MLB's All-Star Game and What It Means for the Season

Katelyn GrabarekSenior Analyst IJuly 18, 2008

Ok, I get it. Major League Baseball wants to draw more attention to the game by making the All-Star Game worth more to the players, right? 

But is this the best way to go about it?


A team could play an entire season as the best team in baseball, and still lose in the World Series because they didn't get home-field advantage.

Now you're saying, "Now wait a minute. If they were the best team in baseball, shouldn't they be good at home and win at least one the road?"

Not always true. 

Take a look at my beloved Cubbies for example. 

The Cubs, like most teams in the league are extremely good at home and mediocre at best on the road. 

The Cubs are currently 37-12 at home and only 20-26 on the road.

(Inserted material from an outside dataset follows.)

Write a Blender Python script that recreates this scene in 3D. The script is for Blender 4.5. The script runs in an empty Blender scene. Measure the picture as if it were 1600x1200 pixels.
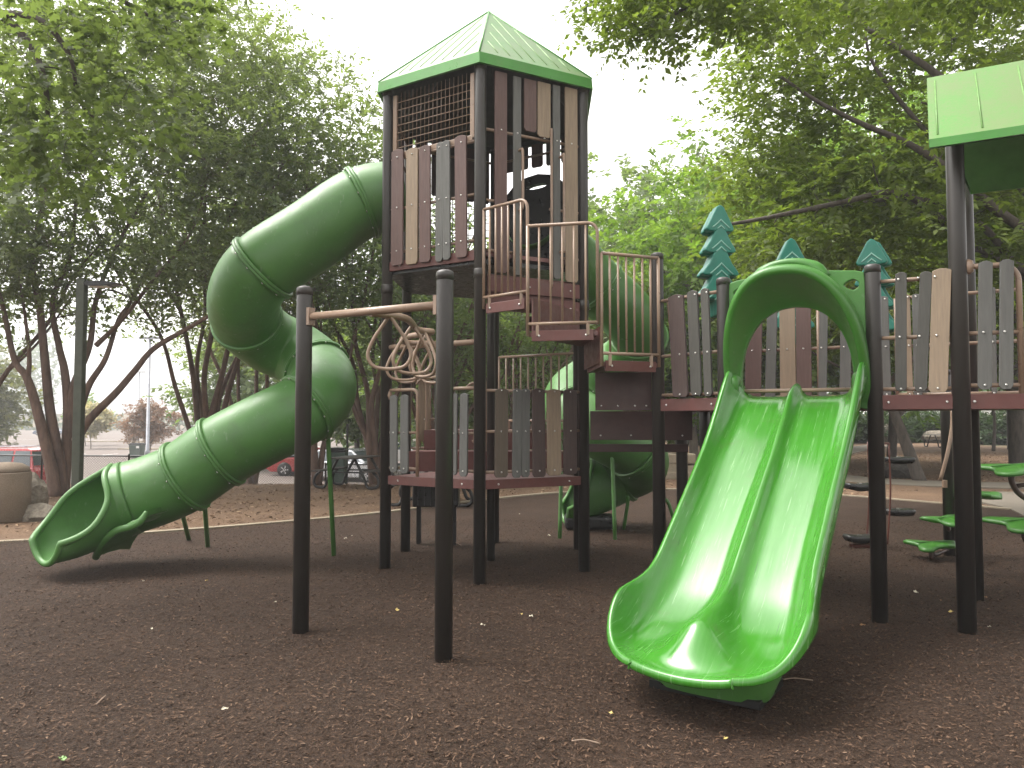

Home-field advantage in the World Series would be crucial for the Cubs...if the National League had won.

Every other division leader, with the exception of the Angels, has a sizably better record at home than on the road.

However, we all know well and good what the outcome of the game was on Tuesday night.

Didn't the All-Star Game used to be about having fun and showcasing the best players in both leagues for one night? 

What if a pitcher had one bad night, or in the case of this year's game it goes to extras and it comes down to a play at the plate.

Should the outcome of the World Series really be determined by one game?

It is, of course, a marathon, not a sprint.